日本で、全共闘運動とかが有った頃、アメリカでも、「若者の反乱」みたいなモノが有った。そして、70年代になって、その「若者の反乱」は終息する。
だが、シーシェパードの創設者のポール・ワトソンは、70年代になっても、60年代の「若者の反乱」を引きずってる様な人物だったのだ……そりゃ、ドン引きするわな。

そして、アメリカでは、極端な保守派にも、極端なリベラルにも、既存の法律や政府や権力に対する不信感が有る。
保守派にとっては、アメリカと言う国の成り立ちゆえに、リベラルにとっては、マイノリティーが権利を獲得してきた過程ゆえに。
そう、アメリカの極右と極左は、
「正義の為には法律を破ってもOK」
「政府も、その政府が定めた法律も、何か胡散臭いモノじゃね?」
と言う心性においては一致しているのだ。

でも、まぁ、アメコミの名作「バットマン:ダークナイト・リターンズ」で、バットマンが、権力の走狗に成り下ったスーパーマンをブチのめすシーンは、ボンクラ魂を燃え上がらせるのは確かだが、現実に、自分の信じる正義ゆえに、警官をタコ殴りにするヤツが居たら、そりゃ、単なる傍迷惑なアブナいヒトであろう。
だが、実は、傍迷惑なアブナいヒト達の中でも、シーシェパードは、相対的とは言え、処置が容易な連中なのだ。
シーシェパードは、確かに、「エコ・テロリスト」の歴史の中では、エポック・メイキング的な組織では有るが、その運動論・組織論は古びてきている。……創設者・ポール・ワトソンと言う「看板」が有る時点で。

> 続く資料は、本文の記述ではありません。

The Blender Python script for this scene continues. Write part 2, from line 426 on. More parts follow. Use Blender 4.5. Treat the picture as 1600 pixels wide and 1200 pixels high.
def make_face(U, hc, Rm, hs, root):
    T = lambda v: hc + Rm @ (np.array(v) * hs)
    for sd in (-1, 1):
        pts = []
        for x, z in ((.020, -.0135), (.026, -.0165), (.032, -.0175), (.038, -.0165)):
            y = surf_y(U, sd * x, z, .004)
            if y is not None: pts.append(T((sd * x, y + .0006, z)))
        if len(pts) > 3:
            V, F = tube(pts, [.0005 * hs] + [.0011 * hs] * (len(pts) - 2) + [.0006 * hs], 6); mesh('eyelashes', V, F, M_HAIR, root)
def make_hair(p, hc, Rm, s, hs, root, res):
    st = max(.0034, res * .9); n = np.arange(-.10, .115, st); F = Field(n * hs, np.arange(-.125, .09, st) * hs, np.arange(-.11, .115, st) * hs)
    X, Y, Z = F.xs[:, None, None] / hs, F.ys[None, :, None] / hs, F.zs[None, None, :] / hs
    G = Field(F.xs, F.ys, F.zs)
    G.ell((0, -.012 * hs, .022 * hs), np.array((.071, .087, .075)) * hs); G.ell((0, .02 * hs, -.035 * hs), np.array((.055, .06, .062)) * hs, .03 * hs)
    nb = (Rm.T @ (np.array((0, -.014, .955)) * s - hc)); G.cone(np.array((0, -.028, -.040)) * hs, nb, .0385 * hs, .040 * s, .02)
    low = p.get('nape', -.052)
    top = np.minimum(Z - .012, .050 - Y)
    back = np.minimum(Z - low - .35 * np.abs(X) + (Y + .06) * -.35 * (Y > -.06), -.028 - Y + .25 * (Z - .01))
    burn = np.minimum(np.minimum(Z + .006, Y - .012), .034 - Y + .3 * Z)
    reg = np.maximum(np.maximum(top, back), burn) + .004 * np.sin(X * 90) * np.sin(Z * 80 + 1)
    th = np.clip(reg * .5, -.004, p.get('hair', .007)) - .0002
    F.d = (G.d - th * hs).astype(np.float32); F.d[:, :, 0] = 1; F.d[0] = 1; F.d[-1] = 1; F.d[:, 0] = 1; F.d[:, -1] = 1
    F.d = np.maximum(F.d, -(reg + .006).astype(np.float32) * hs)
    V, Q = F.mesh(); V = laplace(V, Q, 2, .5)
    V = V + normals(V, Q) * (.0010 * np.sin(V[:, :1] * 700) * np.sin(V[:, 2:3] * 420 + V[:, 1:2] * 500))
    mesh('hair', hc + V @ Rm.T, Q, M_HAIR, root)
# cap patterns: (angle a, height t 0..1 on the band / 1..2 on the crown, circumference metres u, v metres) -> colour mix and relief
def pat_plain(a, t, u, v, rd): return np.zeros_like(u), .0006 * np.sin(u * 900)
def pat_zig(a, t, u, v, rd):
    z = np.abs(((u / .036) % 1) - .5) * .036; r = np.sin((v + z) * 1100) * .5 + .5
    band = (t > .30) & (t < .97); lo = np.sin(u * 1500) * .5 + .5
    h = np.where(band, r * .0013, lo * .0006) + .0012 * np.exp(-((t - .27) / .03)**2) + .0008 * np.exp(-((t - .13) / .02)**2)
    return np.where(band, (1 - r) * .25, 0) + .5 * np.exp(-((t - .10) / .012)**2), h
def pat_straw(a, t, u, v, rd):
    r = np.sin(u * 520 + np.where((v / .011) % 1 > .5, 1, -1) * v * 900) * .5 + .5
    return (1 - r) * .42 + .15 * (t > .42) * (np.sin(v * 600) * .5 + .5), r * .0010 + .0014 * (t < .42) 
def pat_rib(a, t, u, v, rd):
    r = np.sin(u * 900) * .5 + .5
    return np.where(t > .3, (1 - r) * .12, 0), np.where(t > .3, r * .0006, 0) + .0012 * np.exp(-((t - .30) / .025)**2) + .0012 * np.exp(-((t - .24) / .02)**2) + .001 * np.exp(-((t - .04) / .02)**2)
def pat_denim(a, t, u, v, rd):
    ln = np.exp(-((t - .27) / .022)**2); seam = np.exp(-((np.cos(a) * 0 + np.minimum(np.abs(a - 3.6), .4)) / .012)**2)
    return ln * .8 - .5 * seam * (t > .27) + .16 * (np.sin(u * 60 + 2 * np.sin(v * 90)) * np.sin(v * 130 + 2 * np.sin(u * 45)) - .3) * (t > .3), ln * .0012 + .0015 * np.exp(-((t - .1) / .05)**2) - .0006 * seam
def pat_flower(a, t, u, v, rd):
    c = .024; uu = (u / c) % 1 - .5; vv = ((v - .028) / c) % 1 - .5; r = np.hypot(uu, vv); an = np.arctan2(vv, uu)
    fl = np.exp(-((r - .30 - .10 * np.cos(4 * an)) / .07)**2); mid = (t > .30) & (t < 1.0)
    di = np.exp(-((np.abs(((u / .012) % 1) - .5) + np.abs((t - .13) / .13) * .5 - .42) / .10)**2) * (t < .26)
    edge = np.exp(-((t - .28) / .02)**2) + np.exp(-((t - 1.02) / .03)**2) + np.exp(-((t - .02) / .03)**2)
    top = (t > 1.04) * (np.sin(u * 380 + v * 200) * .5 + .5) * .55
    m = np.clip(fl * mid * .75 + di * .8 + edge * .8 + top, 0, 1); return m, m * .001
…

段々とアレな方向に向っていく、「エコ・テロリスト」の組織の中には、末端の人間を捕まえても、そこから、芋蔓式に他のメンバーを捕まえる事が難しいモノも現われてきている。
個々のメンバーが、他のメンバーの事を、ほとんど、知らなくても、機能し得る組織を作り上げる事により、「テロ行為」を行なったヤツが警察の御世話になっても、傷は最小限になる。……だって、末端のヤツがゲロしようにも、大した事、知らないんだし。
このような組織作りの参考にされたのが、IRA系の過激派って時点でガチである。

ま、シーシェパードのやった事に、大騒ぎしてるってのは、ある意味、日本に対する「エコ・テロリズム」は、まだ、大した事無いって証左なのかもしれない。
だって、アメリカでは、マジで、「エコ・テロリスト」から敵認定された企業の関係者が命を狙われるわ、そんな企業が「エコ・テロリスト」のせいで、倒産しかけるわ、と言う、洒落にならない事態が、起こっているのだ。
無論、反「エコ・テロリズム」的な人達も出てきているが、その連中の中からも、どー見てもテロリストです、本当に(ry ってなヤツらが出始める始末。
だって、アメリカにおいては、極左であるエコ・テロリストも、極右である反・エコ・テロリストも、法律や政府に不信感を持ってる、って点では共通してるんだもん。……どうなる事やら……。